2. The stock's too hot. If a company's stock price is soaring but its fundamentals, such as earnings growth, aren't following suit, it's time to sell, says Jerry Jordan, Jr., manager of Jordan Opportunity fund. A stock with an especially high price-earnings ratio may be the victim of investors' unrealistic expectations. To calculate this familiar measure of a stock's value, divide the current share price by the company's earnings per share.

You can compare a stock's P/E with that of the overall market, the average P/E of its industry, or against the company's past P/Es. If the company's ratio is unusually high, it could have a hard time sustaining that price.

Jordan recommends picking a target P/E when you first invest in a stock. If the price jumps but the earnings keep up, you won't have to sell. This method can help give you the discipline to dump the stock before it becomes overpriced.

3. The stock's not keeping up. The market's rallying, but your stock isn't. This can be a sign to sell, Jordan says, especially for popular or trendy stocks that tend to move in sync with the market. For example, if stock was $100, drops to $80 but doesn't bounce back or even falls below that level, sell.

4. The stock is taking over your portfolio. If you went into your stock purchases aiming for diversification, revisit your portfolio once a quarter to see if your holdings are still in balance. If you have one or two big winners and their futures still look bright, you may want to consider taking some profits off the table -- and adding to your other holdings -- just so you won't be overexposed if the unexpected happens.

Don't put much stock in technical signals

Sometimes investors use technical analysis to gauge when to sell shares. But Giroux says there is no proof these signals are accurate over time.

Among the more commonly used technical signals are the 200-day moving average and the support line. With both, you're supposed to sell when a stock's price falls below a certain point -- regardless of what's going on with the company's fundamentals.

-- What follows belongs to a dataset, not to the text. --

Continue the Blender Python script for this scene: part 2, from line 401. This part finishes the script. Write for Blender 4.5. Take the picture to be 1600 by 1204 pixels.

You won't get them all right

Even when the warning signs are there, sometimes it still can be hard to let go of a stock. For example, Jordan says he's kicking himself for holding on as long as his did to shares of Merrill Lynch, whose chief executive was forced out on October 30 after the company announced a $7.9 billion write-down of debt and subprime mortgage assets. In November, Jordan still had 4.5% of his fund's assets in Merrill Lynch, according to Morningstar.

"I realized it wasn't working, but I had no idea they were doing as bad a job managing their money as they were," he says.

Ideally, you sell a stock when it's up so you can make a profit. But sometimes you have to cut your losses and sell when a stock is down.

Remember, you get a break on capital gains taxes if you've held the stock at least a year (a 15% tax rate for most people). If you're sitting on a loser, there's even a consolation prize: Losses offset capital gains -- from other sales, for example, or mutual-fund distributions -- and, if you have more losses than gains, up to $3,000 of net loss can be deducted against other kinds of income.